Aim →
Make an exact copy of all the material below, apart from the pictures.

## Begin Source material

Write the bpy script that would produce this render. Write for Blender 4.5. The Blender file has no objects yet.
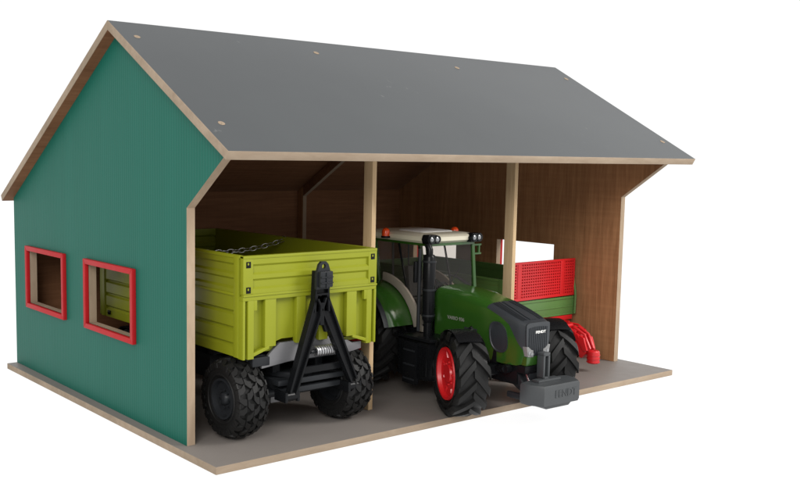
import bpy, bmesh, math, random
from mathutils import Vector, Matrix
from mathutils.geometry import tessellate_polygon
random.seed(7)
S = 0.01                                  # everything is authored in centimetres
sc = bpy.context.scene
C = sc.collection
PI = math.pi

# ------------------------------------------------------------------ materials
def new_mat(name):
    m = bpy.data.materials.new(name); m.use_nodes = True
    nt = m.node_tree
    return m, nt, nt.nodes, nt.links, nt.nodes['Principled BSDF']

def plastic(name, col, rough=0.4, bump=0.02, var=0.06, scale=120, metal=0.0, spec=0.5, bscale=900):
    m, nt, N, L, b = new_mat(name)
    tc = N.new('ShaderNodeTexCoord')
    n = N.new('ShaderNodeTexNoise'); n.inputs['Scale'].default_value = scale; n.inputs['Detail'].default_value = 4
    L.new(tc.outputs['Object'], n.inputs['Vector'])
    mx = N.new('ShaderNodeMix'); mx.data_type = 'RGBA'
    mx.inputs[6].default_value = (*[c*(1-var) for c in col], 1)
    mx.inputs[7].default_value = (*[min(1, c*(1+var)) for c in col], 1)
    L.new(n.outputs['Fac'], mx.inputs[0]); L.new(mx.outputs[2], b.inputs['Base Color'])
    mr = N.new('ShaderNodeMapRange'); mr.inputs['To Min'].default_value = rough*0.85; mr.inputs['To Max'].default_value = min(1, rough*1.2)
    n2 = N.new('ShaderNodeTexNoise'); n2.inputs['Scale'].default_value = 60; n2.inputs['Detail'].default_value = 6
    L.new(tc.outputs['Object'], n2.inputs['Vector'])
    L.new(n2.outputs['Fac'], mr.inputs['Value']); L.new(mr.outputs['Result'], b.inputs['Roughness'])
    b.inputs['Metallic'].default_value = metal
    b.inputs['Specular IOR Level'].default_value = spec
    if bump:
        nb = N.new('ShaderNodeTexNoise'); nb.inputs['Scale'].default_value = bscale; nb.inputs['Detail'].default_value = 3
        L.new(tc.outputs['Object'], nb.inputs['Vector'])
        bp = N.new('ShaderNodeBump'); bp.inputs['Strength'].default_value = bump; bp.inputs['Distance'].default_value = 0.001
        L.new(nb.outputs['Fac'], bp.inputs['Height']); L.new(bp.outputs['Normal'], b.inputs['Normal'])
    return m

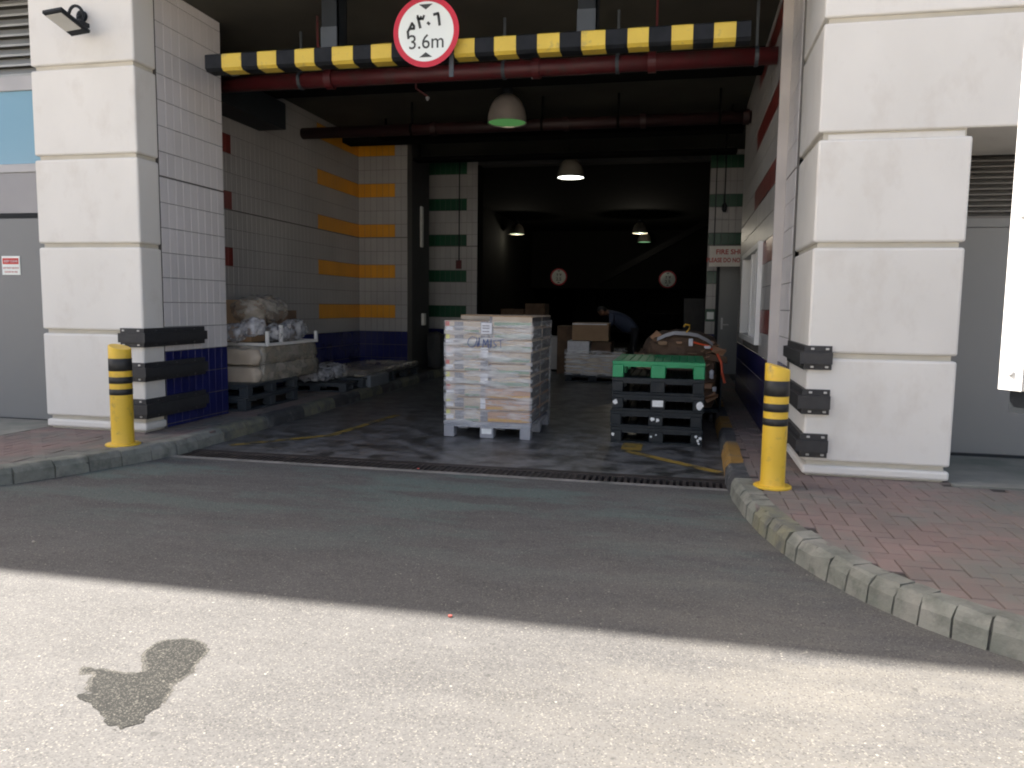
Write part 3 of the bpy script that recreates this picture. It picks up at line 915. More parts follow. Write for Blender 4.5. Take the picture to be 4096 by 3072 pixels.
# concealed solid walls that close the building
mw = thing('service_block', (-8, 10, 0), 'solid wall block left of the bay holding the grey door', 'wall')
part('wall', MB().box(-34, -6.27, 6.98, 44, 0, 4.428), 'darkwall', mw)
part('wall', MB().box(-6.3, -5.36, 6.86, 7.86, 0, 4.428), 'darkwall', mw)
mw2 = thing('service_block', (5, 10, 0), 'solid wall block right of the bay holding the louvred door', 'wall')
part('wall', MB().box(1.96, 34, 7.56, 44, 0, 4.428), 'darkwall', mw2)
part('wall', MB().box(0.97, 1.96, 7.21, 7.9, 0, 4.428), 'darkwall', mw2)
part('wall', MB().box(1.05, 1.96, 7.9, 8.9, 0, 4.428), 'darkwall', mw2)
# back room
br = thing('back_room', (-3, 25, 0), 'unlit storage hall beyond the inner doorway', 'room', kind='structure')
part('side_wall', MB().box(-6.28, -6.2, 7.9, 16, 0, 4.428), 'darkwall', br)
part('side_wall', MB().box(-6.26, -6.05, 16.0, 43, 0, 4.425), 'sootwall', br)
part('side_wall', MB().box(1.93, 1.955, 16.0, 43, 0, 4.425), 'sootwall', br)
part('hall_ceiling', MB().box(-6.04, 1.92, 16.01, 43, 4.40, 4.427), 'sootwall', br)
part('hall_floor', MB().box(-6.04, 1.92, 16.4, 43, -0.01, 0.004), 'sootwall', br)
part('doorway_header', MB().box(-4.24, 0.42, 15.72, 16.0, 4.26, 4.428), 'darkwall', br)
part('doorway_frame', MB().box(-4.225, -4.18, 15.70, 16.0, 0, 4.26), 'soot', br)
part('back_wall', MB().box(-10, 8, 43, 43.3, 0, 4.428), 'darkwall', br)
hd = thing('lintel_wall', (-3, 31, 2.1), 'dark lintel far inside the hall carrying two round signs', 'wall')
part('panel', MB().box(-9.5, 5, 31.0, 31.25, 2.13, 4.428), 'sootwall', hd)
rpb = thing('ramp_beam', (-1, 27, 3), 'dark sloping beam high in the storage hall', 'beam')
part('beam', MB().add([(-2.9, 27, 2.15), (0.75, 27, 4.2), (0.75, 27, 4.42), (-2.9, 27, 2.4), (-2.9, 27.4, 2.15), (0.75, 27.4, 4.2), (0.75, 27.4, 4.42), (-2.9, 27.4, 2.4)],
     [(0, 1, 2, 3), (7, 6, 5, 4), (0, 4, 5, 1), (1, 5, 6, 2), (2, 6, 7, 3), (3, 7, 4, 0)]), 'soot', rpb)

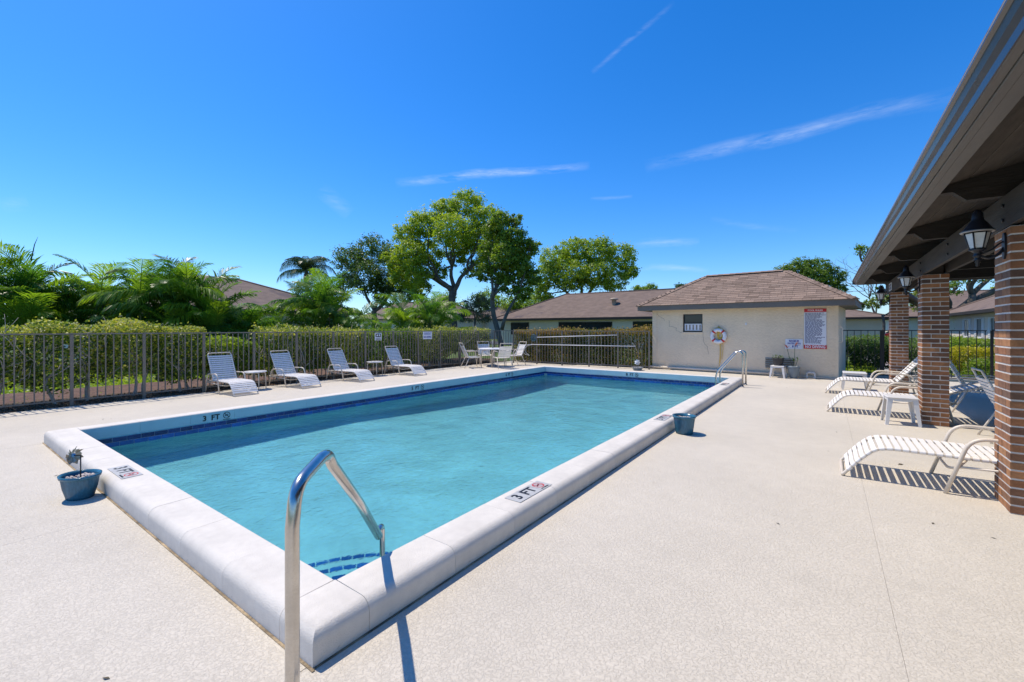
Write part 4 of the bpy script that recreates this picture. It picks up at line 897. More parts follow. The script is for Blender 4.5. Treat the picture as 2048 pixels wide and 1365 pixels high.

## End Source material

Solution to this task →
Write the bpy script that would produce this render. Write for Blender 4.5. The Blender file has no objects yet.
import bpy, bmesh, math, random
from mathutils import Vector, Matrix
from mathutils.geometry import tessellate_polygon
random.seed(7)
S = 0.01                                  # everything is authored in centimetres
sc = bpy.context.scene
C = sc.collection
PI = math.pi

# ------------------------------------------------------------------ materials
def new_mat(name):
    m = bpy.data.materials.new(name); m.use_nodes = True
    nt = m.node_tree
    return m, nt, nt.nodes, nt.links, nt.nodes['Principled BSDF']

def plastic(name, col, rough=0.4, bump=0.02, var=0.06, scale=120, metal=0.0, spec=0.5, bscale=900):
    m, nt, N, L, b = new_mat(name)
    tc = N.new('ShaderNodeTexCoord')
    n = N.new('ShaderNodeTexNoise'); n.inputs['Scale'].default_value = scale; n.inputs['Detail'].default_value = 4
    L.new(tc.outputs['Object'], n.inputs['Vector'])
    mx = N.new('ShaderNodeMix'); mx.data_type = 'RGBA'
    mx.inputs[6].default_value = (*[c*(1-var) for c in col], 1)
    mx.inputs[7].default_value = (*[min(1, c*(1+var)) for c in col], 1)
    L.new(n.outputs['Fac'], mx.inputs[0]); L.new(mx.outputs[2], b.inputs['Base Color'])
    mr = N.new('ShaderNodeMapRange'); mr.inputs['To Min'].default_value = rough*0.85; mr.inputs['To Max'].default_value = min(1, rough*1.2)
    n2 = N.new('ShaderNodeTexNoise'); n2.inputs['Scale'].default_value = 60; n2.inputs['Detail'].default_value = 6
    L.new(tc.outputs['Object'], n2.inputs['Vector'])
    L.new(n2.outputs['Fac'], mr.inputs['Value']); L.new(mr.outputs['Result'], b.inputs['Roughness'])
    b.inputs['Metallic'].default_value = metal
    b.inputs['Specular IOR Level'].default_value = spec
    if bump:
        nb = N.new('ShaderNodeTexNoise'); nb.inputs['Scale'].default_value = bscale; nb.inputs['Detail'].default_value = 3
        L.new(tc.outputs['Object'], nb.inputs['Vector'])
        bp = N.new('ShaderNodeBump'); bp.inputs['Strength'].default_value = bump; bp.inputs['Distance'].default_value = 0.001
        L.new(nb.outputs['Fac'], bp.inputs['Height']); L.new(bp.outputs['Normal'], b.inputs['Normal'])
    return m

Write part 3 of the bpy script that recreates this picture. It picks up at line 915. More parts follow. Write for Blender 4.5. Take the picture to be 4096 by 3072 pixels.
# concealed solid walls that close the building
mw = thing('service_block', (-8, 10, 0), 'solid wall block left of the bay holding the grey door', 'wall')
part('wall', MB().box(-34, -6.27, 6.98, 44, 0, 4.428), 'darkwall', mw)
part('wall', MB().box(-6.3, -5.36, 6.86, 7.86, 0, 4.428), 'darkwall', mw)
mw2 = thing('service_block', (5, 10, 0), 'solid wall block right of the bay holding the louvred door', 'wall')
part('wall', MB().box(1.96, 34, 7.56, 44, 0, 4.428), 'darkwall', mw2)
part('wall', MB().box(0.97, 1.96, 7.21, 7.9, 0, 4.428), 'darkwall', mw2)
part('wall', MB().box(1.05, 1.96, 7.9, 8.9, 0, 4.428), 'darkwall', mw2)
# back room
br = thing('back_room', (-3, 25, 0), 'unlit storage hall beyond the inner doorway', 'room', kind='structure')
part('side_wall', MB().box(-6.28, -6.2, 7.9, 16, 0, 4.428), 'darkwall', br)
part('side_wall', MB().box(-6.26, -6.05, 16.0, 43, 0, 4.425), 'sootwall', br)
part('side_wall', MB().box(1.93, 1.955, 16.0, 43, 0, 4.425), 'sootwall', br)
part('hall_ceiling', MB().box(-6.04, 1.92, 16.01, 43, 4.40, 4.427), 'sootwall', br)
part('hall_floor', MB().box(-6.04, 1.92, 16.4, 43, -0.01, 0.004), 'sootwall', br)
part('doorway_header', MB().box(-4.24, 0.42, 15.72, 16.0, 4.26, 4.428), 'darkwall', br)
part('doorway_frame', MB().box(-4.225, -4.18, 15.70, 16.0, 0, 4.26), 'soot', br)
part('back_wall', MB().box(-10, 8, 43, 43.3, 0, 4.428), 'darkwall', br)
hd = thing('lintel_wall', (-3, 31, 2.1), 'dark lintel far inside the hall carrying two round signs', 'wall')
part('panel', MB().box(-9.5, 5, 31.0, 31.25, 2.13, 4.428), 'sootwall', hd)
rpb = thing('ramp_beam', (-1, 27, 3), 'dark sloping beam high in the storage hall', 'beam')
part('beam', MB().add([(-2.9, 27, 2.15), (0.75, 27, 4.2), (0.75, 27, 4.42), (-2.9, 27, 2.4), (-2.9, 27.4, 2.15), (0.75, 27.4, 4.2), (0.75, 27.4, 4.42), (-2.9, 27.4, 2.4)],
     [(0, 1, 2, 3), (7, 6, 5, 4), (0, 4, 5, 1), (1, 5, 6, 2), (2, 6, 7, 3), (3, 7, 4, 0)]), 'soot', rpb)

Write part 4 of the bpy script that recreates this picture. It picks up at line 897. More parts follow. The script is for Blender 4.5. Treat the picture as 2048 pixels wide and 1365 pixels high.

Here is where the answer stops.